El primer hijo de Pepita y Bazaine fue bautizado en mayo de 1866; los padrinos fueron, otra vez, Maximiliano y Carlota. Esos gestos de cordialidad encubrían la muy mala relación entre el mariscal francés y el emperador de México. Cuando Napoleón III dio la instrucción de retirar a las tropas francesas de México, a principios de 1867, Pepita estaba a punto de dar a luz a su segundo hijo. Apresuradamente, la familia embala sus pertenencias y parte a Europa.

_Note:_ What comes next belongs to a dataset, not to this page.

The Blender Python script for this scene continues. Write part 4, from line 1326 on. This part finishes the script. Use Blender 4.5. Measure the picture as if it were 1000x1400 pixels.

Mientras el imperio mexicano se desvanece, a la familia Bazaine la tratan muy bien: los reciben en la corte, y la emperatriz Eugenia tiene a bien ponerse a conversar en español con Pepita. No todo es hermoso: pierden a su hijo primogénito, pero la vida les regala una hija, una pequeña a quien llamaron Eugenia y que es apadrinada en el bautizo por los emperadores de Francia.

Pero el encanto no duró para siempre. Con disimulo, Napoleón III convirtió a Achille Bazaine en una especie de “pararrayos” de los malos resultados de la expedición mexicana. La posición del mariscal empeoró en 1870, al sobrevenir la guerra franco-prusiana. En su calidad de comandante en jefe del Ejército del Rhin, tuvo Bazaine que apechugar con la derrota francesa que le costó la corona a Napoleón III. El mariscal fue enjuiciado, acusado de traición. Un periódico parisino dibujó a Pepita, arrodillada en la capilla del Trianón, rezando mientras los jueces deliberaban sobre el futuro de su esposo. Finalmente, lo condenaron a muerte, pero conmutaron la pena por 20 años de cárcel. Fue enviado a la prisión de Sante Marguerite. Allí lo siguió Pepita, con sus dos hijitos.

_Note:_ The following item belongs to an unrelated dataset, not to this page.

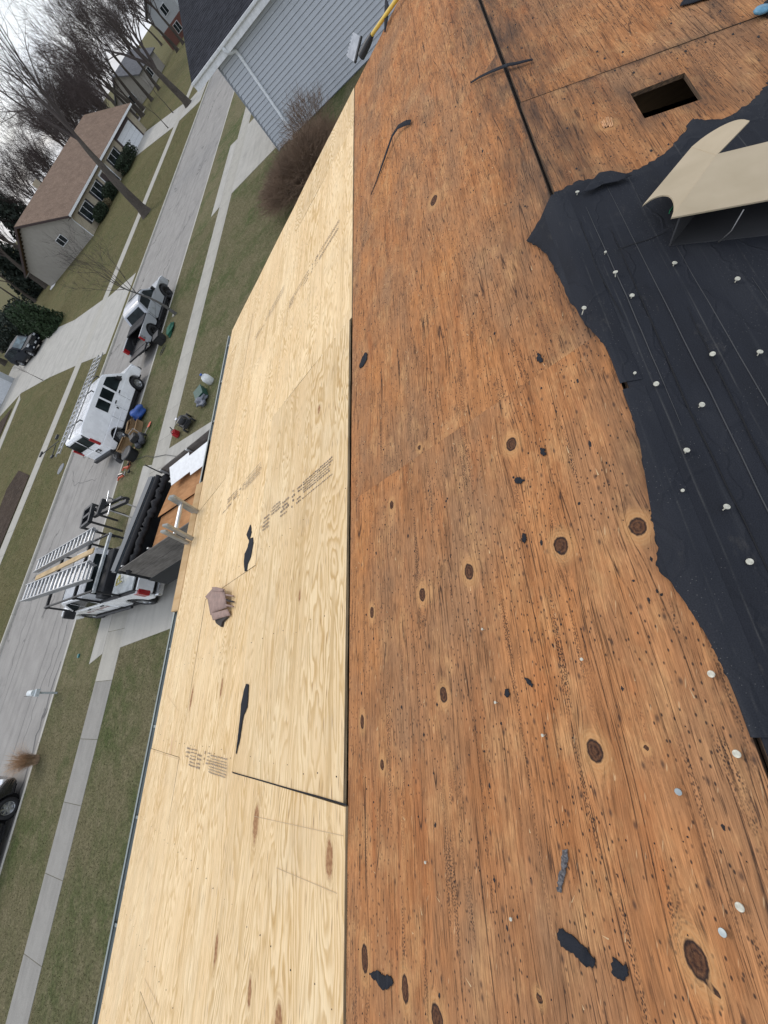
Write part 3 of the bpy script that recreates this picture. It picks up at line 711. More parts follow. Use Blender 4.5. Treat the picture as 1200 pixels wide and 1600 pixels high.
# front tongues lapping over the ridge onto the street slope
tong1 = [(1.542,0.228),(1.482,0.285),(1.449,0.348),(1.374,0.319),(1.298,0.298),(1.198,0.290),(1.075,0.281),(0.956,0.263),(0.890,0.247),(0.834,0.234),(0.770,0.228)]
t1 = [(x, max(s, S0 + .001)) for x, s in tong1]; t1 = [(t1[0][0], S0)] + t1[1:] + [(t1[-1][0] - .03, S0 + (t1[-1][1] - S0) * .35), (t1[-1][0] - .07, S0)]
felt_mesh('felt_flap', rag(t1, .0035, 5, 6), PF, .007, .03, .001, 6)
tong2 = [(0.610,0.227),(0.532,0.235),(0.452,0.247),(0.376,0.258),(0.310,0.267),(0.273,0.273),(0.245,0.285),(0.212,0.272),(0.167,0.258),(0.119,0.247),(0.094,0.241),(0.072,0.239)]
t2 = [(tong2[0][0] + .07, S0)] + [(tong2[0][0] + .03, S0 + (tong2[0][1] - S0) * .4)] + [(x, max(s, S0 + .001)) for x, s in tong2] + [(tong2[-1][0] - .03, S0 + (tong2[-1][1] - S0) * .6), (tong2[-1][0] - .08, S0 + (tong2[-1][1] - S0) * .2), (tong2[-1][0] - .14, S0)]
felt_mesh('felt_flap', rag(t2, .0035, 5, 7), PF, .007, .03, .001, 7)
# felt bent over the ridge line itself so slope and flap join
def ridge_fold(xa, xb, tg):
    tg = sorted(tg)
    def wid(x):
        for (a, sa), (b, sb) in zip(tg[:-1], tg[1:]):
            if a <= x <= b: return max(.003, min(.04, sa + (sb - sa) * (x - a) / max(b - a, 1e-6) - S0))
        return .003
    m = MB(); n = int(abs(xa - xb) / .03) + 2; P = []; pos = []
    for i in range(n + 1):
        x = xa + (xb - xa) * i / n
        for q in (PB(x, .04, .0100), PB(x, .008, .0115), RIDGE0 + Vector((x, 0, .0115)), PF(x, S0 + .2 * wid(x), .0115), PF(x, S0 + wid(x), .0095)):
            P.append(q)
    m.add(P, [(i * 5 + k, (i + 1) * 5 + k, (i + 1) * 5 + k + 1, i * 5 + k + 1) for i in range(n) for k in range(4)], True)
    o = m.build('felt_fold', M_FELT, house)
    o.data.attributes.new('pos', 'FLOAT_VECTOR', 'POINT').data.foreach_set('vector', [c for p_ in P for c in (p_.x, p_.y, 0.)])
ridge_fold(t1[0][0] - .01, t1[-1][0], t1); ridge_fold(t2[0][0], t2[-1][0], t2)
# slits and raised creases in the felt
M_CREASE = plain('felt_crease', (.05, .05, .05), .7); M_SLIT = plain('felt_slit', (.006, .006, .007), .9)
def strip_on(frame, pts2, w, up, name, mat, parent, seed=0, taper=True):
    rnd = random.Random(seed); m = MB(); P = []
    n = len(pts2)
    for i, q in enumerate(pts2):
        a = Vector(pts2[max(i - 1, 0)]); b = Vector(pts2[min(i + 1, n - 1)]); d = (b - a).normalized(); nn = Vector((-d.y, d.x))
        ww = w * (.25 + .75 * sin(pi * (i + .5) / n) if taper else 1) / 2
        P += [frame(q[0] - nn.x * ww, q[1] - nn.y * ww, up), frame(q[0], q[1], up + w * .10), frame(q[0] + nn.x * ww, q[1] + nn.y * ww, up)]
    m.add(P, [(3 * i + k, 3 * i + 3 + k, 3 * i + 4 + k, 3 * i + 1 + k) for i in range(n - 1) for k in (0, 1)], True)
    return m.build(name, mat, parent)
def wob(pts2, n, amp, seed):
    r_ = random.Random(seed); out = []
    for i in range(len(pts2) - 1):
        a, b = Vector(pts2[i]), Vector(pts2[i + 1])
        for k in range(n): out.append(tuple(a.lerp(b, k / n) + Vector((0, r_.uniform(-amp, amp)))))
    return out + [tuple(pts2[-1])]
for i, (b_, xa, xb) in enumerate(((.075, 1.42, .55), (.155, 1.50, -.25), (.245, 1.15, -.1), (.36, .95, -.3), (.52, .8, -.4), (.71, 1.0, -.2))):
    strip_on(PB, wob([(xa, b_), ((xa + xb) / 2, b_ + .006), (xb, b_ + .004)], 10, .0006, i), .0026, .0098, 'felt_crease', M_CREASE, felt)
for i, (b_, xa, xb) in enumerate(((.045, 1.36, .9), (.115, 1.28, -.1), (.20, .9, .0), (.43, .7, .2))):
    strip_on(PB, wob([(xa, b_), ((xa + xb) / 2, b_ - .008), (xb, b_ + .01)], 10, .0008, 20 + i), .0032, .0100, 'felt_slit', M_SLIT, felt)
strip_on(PB, wob([(1.180,0.104),(1.188,0.146),(1.189,0.188),(1.200,0.241)], 6, .0012, 33), .0032, .0100, 'felt_slit', M_SLIT, felt)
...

Pepita urdió una fuga: salió del presidio con los niños, alegando viajes necesarios. Una noche de 1874, hizo que su marido se descolgara, con una cuerda de sábanas, del muro de la fortaleza. Ella y su hermano aguardaban en la orilla, con un pequeño barco rentado en Génova. El asunto era todo un reto, pero el mariscal aguantó bien el descenso, en la oscuridad, hasta esa mancha blanca, que era el vestido blanco de Pepita, para ayudarlo a guiarse en el escape.

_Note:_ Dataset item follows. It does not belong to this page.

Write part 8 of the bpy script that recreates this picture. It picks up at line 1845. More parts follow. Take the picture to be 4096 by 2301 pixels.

Así escapó Bazaine y huyó con su familia a España. Estaban juntos y eran libres. Napoleón III no los persiguió. Allí probaron el amargo pan del exilio y la pobreza durante varios años. Harta, agotada, Pepita decidió regresar a México, un poco en busca de soluciones, otro poco por escapar a los horrores de la pobreza.

Aún se conserva en el Archivo de Notarías de la ciudad de México el testamento de Juliana, la tía de Pepita, donde le dejaba una pequeña renta. Pero no era eso lo que decidió a la mariscala Bazaine a cruzar el mar de regreso a su patria. Ella venía con un objetivo fijo: cobrar aquellos cien mil pesos oro que, según lo dispuesto por Maximiliano, le correspondían como compensación desde el momento en que dejó el Palacio de Buena Vista y que era su dote de bodas. Tenía también la intención de vender una casa, perteneciente a su madre, recién fallecida, y que estaba en el callejón de Santa Clara (hoy Francisco Zarco), en la colonia Guerrero.

Así partió Pepita, acompañada de su hija Eugenia hacia México. En España se quedó el mariscal con sus dos hijos varones, Francisco y Alfonso. En cuanto puso un pie en la ciudad de México, en 1887, la prensa se preguntó, ¿a qué regresaba la mariscala Bazaine, después de veinte años de ausencia? Algunos, seguramente enterados de los propósitos de Pepita, hablaron del reclamo que la mariscala, a sus 40 años de edad, pretendía hacerle al gobierno mexicano: sus 100 mil pesos oro.

Pero México había cambiado mucho. No faltó quien se mofara de sus pretensiones. Aunque inició un juicio para reivindicar la propiedad del palacio y obtener el dinero, nadie se tomó en serio la demanda. Con la venta de la casa de su madre, pudo enviar dinero a España para sostener al mariscal, que declinaba. Quiso Pepita escapar de una realidad que la asfixiaba, porque, a pesar de que en sus cartas prometía volver pronto, pasaron las semanas y los meses, sin que emprendiera el viaje. Pasó más de un año. Achille Bazaine murió en septiembre de 1888, sin volver a ver a Pepita. En última carta le decía que veía cerca a la muerte: “nunca he dejado de amarte un solo momento”, escribió.

Pepita ya no regresó a España. Allá, sus hijos hacían carrera militar. Ella prefirió quedarse en México, acompañada por su hija Eugenia, viviendo con modestia; ella que había sido la segunda dama de un imperio desaparecido.

La mariscala, que había sido tan amada, murió en Tlalpan, en enero de 1900. La llevaron a enterrar en la tumba de su tío, el expresidente Gómez Pedraza, en el panteón Francés de la Piedad. Allí sigue, en un nicho pequeñito que en francés dice: “La Mariscala Bazaine”.